According to Duff, the authority's advisers should have recommended a financial contingency for meeting collateral requirements of the swap agreements if market conditions triggered such a demand. Duff was not working for the authority when the swaps were approved, but he said it's also possible that financial advisers could have helped the authority structure the transactions differently, eliminating any obligation by the state to deposit collateral if market conditions changed. Some swaps only impose collateral requirements on one party, such as the bank or financial firm providing the swap.

"I can tell you, just generically, this is exactly the kind of responsibility normally assumed by financial advisers. The issue in my mind is there may have been other parties that also had a duty to inform us, to identify this issue and inform us about it," said Duff.

He acknowledged "this would have been something CDR, as a swap adviser, should have been qualified to address and should have addressed."

Michael Marz, vice chairman of First Southwest, declined to answer questions about its dealing with the Finance Authority. However, he said the firm has been told it isn't a target or subject of the federal investigation involving the New Mexico transportation bond deals.

To cover the collateral calls by investment banks, the state will use $30 million from a $200 million line of credit previously obtained from Bank of America to help finance highway projects until the next round of transportation bonds are issued, most likely next year. That approach leaves less money for road work, however, at a time when the state is financially strapped because of the national economic downturn and lower-than-expected energy revenues.

However, no road work will be delayed, according to S.U. Mahesh, a Transportation Department spokesman.

"Eventually we'll need that money for the GRIP projects but it will not have an immediate impact on the GRIP construction program," Mahesh said. The $1.6 billion transportation program is called GRIP — Gov. Richardson's Investment Partnership.
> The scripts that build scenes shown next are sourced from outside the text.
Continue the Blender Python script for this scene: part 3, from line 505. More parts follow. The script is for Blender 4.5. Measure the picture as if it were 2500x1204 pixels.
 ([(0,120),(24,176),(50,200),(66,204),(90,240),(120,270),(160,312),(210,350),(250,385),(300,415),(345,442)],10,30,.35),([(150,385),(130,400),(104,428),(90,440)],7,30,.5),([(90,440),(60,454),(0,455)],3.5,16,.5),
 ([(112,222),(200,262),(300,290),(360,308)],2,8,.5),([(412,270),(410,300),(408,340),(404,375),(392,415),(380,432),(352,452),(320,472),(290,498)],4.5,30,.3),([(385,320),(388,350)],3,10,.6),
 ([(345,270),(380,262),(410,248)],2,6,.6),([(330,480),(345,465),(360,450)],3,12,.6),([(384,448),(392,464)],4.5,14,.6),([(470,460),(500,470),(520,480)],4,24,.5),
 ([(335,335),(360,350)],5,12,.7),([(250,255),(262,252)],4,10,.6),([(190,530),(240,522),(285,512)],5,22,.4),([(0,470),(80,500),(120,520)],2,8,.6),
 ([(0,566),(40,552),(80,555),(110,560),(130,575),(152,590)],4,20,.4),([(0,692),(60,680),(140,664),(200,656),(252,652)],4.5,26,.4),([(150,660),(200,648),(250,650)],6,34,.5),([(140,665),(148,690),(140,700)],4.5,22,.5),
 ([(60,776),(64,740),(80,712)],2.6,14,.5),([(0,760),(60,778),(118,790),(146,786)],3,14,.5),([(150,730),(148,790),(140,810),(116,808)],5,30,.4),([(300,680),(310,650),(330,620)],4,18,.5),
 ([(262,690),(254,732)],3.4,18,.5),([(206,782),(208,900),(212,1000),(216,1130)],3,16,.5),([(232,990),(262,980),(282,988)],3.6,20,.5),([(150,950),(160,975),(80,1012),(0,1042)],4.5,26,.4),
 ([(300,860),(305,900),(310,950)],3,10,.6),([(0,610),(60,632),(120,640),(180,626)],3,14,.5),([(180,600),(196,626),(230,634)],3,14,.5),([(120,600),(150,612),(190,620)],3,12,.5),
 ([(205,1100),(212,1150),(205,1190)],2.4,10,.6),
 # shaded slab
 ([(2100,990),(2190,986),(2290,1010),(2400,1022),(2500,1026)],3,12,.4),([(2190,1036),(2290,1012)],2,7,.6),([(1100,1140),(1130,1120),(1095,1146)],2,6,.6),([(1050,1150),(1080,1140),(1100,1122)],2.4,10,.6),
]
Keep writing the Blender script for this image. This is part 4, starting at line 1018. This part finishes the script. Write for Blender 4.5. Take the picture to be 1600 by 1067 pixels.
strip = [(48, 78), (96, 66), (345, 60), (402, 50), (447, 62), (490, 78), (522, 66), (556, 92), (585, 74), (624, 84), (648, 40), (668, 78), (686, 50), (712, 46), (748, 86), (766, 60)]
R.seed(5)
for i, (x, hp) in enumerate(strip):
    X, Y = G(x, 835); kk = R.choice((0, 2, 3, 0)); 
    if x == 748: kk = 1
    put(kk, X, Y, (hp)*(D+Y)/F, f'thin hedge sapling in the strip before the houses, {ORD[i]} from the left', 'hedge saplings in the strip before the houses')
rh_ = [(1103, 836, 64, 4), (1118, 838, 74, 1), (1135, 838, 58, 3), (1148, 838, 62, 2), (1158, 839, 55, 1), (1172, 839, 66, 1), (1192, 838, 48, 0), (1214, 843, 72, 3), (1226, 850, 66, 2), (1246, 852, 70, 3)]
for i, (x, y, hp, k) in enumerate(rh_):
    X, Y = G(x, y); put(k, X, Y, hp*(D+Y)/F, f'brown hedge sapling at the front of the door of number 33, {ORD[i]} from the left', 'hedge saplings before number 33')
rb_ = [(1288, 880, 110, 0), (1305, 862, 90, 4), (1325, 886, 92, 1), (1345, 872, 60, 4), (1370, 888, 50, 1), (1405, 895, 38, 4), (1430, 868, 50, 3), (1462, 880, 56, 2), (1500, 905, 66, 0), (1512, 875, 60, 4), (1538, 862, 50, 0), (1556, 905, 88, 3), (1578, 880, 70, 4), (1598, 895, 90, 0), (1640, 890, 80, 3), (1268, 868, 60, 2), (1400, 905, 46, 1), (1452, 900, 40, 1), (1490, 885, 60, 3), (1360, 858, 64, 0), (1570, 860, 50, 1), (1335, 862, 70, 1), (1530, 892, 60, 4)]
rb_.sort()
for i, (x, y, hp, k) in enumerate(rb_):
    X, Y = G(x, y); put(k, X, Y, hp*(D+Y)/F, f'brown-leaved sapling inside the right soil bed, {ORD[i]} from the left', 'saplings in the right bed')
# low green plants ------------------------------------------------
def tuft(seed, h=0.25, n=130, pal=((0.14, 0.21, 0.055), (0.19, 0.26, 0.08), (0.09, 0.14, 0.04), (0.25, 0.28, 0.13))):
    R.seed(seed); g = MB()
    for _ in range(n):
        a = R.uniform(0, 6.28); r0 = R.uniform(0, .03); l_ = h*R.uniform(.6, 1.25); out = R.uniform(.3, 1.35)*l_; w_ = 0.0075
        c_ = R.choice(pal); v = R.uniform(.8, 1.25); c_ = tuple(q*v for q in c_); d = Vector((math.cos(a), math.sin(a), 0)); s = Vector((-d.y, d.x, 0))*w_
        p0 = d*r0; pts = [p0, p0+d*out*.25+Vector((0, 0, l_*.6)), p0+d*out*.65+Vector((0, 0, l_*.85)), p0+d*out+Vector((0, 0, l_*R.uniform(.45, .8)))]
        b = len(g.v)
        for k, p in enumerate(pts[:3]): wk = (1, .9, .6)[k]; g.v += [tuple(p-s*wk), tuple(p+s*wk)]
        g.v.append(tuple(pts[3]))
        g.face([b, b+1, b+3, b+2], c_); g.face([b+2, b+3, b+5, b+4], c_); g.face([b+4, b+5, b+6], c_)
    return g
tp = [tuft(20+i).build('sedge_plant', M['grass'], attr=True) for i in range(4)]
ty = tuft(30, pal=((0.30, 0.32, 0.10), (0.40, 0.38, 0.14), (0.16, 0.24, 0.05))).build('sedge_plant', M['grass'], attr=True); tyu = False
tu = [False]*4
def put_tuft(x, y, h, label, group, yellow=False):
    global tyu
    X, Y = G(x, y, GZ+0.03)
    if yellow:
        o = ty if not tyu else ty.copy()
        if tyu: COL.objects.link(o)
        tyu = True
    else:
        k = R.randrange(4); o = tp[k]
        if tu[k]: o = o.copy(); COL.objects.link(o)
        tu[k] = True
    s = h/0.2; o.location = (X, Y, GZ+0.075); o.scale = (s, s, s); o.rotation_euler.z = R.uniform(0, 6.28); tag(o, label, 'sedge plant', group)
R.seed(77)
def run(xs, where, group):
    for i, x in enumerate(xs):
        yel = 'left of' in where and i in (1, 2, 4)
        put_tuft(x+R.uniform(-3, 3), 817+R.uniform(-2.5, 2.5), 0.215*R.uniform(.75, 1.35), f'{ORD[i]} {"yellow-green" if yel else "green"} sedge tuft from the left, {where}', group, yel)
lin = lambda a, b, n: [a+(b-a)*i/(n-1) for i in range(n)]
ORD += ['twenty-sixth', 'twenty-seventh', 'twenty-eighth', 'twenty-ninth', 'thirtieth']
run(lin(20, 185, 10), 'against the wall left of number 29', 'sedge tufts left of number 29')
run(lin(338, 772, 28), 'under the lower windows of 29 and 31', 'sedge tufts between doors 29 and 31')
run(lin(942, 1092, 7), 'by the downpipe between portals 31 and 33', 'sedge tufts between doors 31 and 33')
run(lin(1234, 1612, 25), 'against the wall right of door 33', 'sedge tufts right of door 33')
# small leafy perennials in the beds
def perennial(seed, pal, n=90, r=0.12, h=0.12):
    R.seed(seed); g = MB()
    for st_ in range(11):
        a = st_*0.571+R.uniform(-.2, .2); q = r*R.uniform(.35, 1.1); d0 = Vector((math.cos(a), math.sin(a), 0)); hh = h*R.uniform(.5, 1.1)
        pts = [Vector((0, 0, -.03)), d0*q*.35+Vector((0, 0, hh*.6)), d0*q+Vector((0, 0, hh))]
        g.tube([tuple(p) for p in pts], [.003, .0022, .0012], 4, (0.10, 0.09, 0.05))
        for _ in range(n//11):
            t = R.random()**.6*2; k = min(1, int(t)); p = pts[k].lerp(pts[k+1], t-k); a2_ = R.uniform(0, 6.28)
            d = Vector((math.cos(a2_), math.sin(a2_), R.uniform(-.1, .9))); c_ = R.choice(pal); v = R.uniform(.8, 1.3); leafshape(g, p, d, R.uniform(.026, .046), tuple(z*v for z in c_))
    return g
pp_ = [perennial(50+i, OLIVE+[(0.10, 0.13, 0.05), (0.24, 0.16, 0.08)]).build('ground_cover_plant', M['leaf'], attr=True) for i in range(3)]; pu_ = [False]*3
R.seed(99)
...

Under the swap agreements, the state makes payments to banks based on a fixed interest rate and in exchange receives payments from the banks that are tied to a variable interest rate, which is set in the marketplace. However, falling short-term interest rates have lowered the value of the swaps for the state. Currently, the money received by the state is less than what it's paying to the investment banks that are the swap providers.

"We would have to pay $112 million to cancel those swaps," said Duff.

However, the state has no plan to terminate the swap agreements and its situation — being "out of the money," as it's called in the financial industry — could reverse if interest rates change.

The transactions, Duff said, succeeded in limiting the state's debt service payments on its bonds.

"It has done what was expected. It produced savings in comparison to the fixed rates that would have been obtained if we'd done the whole thing as a fixed-rate issue," said Duff.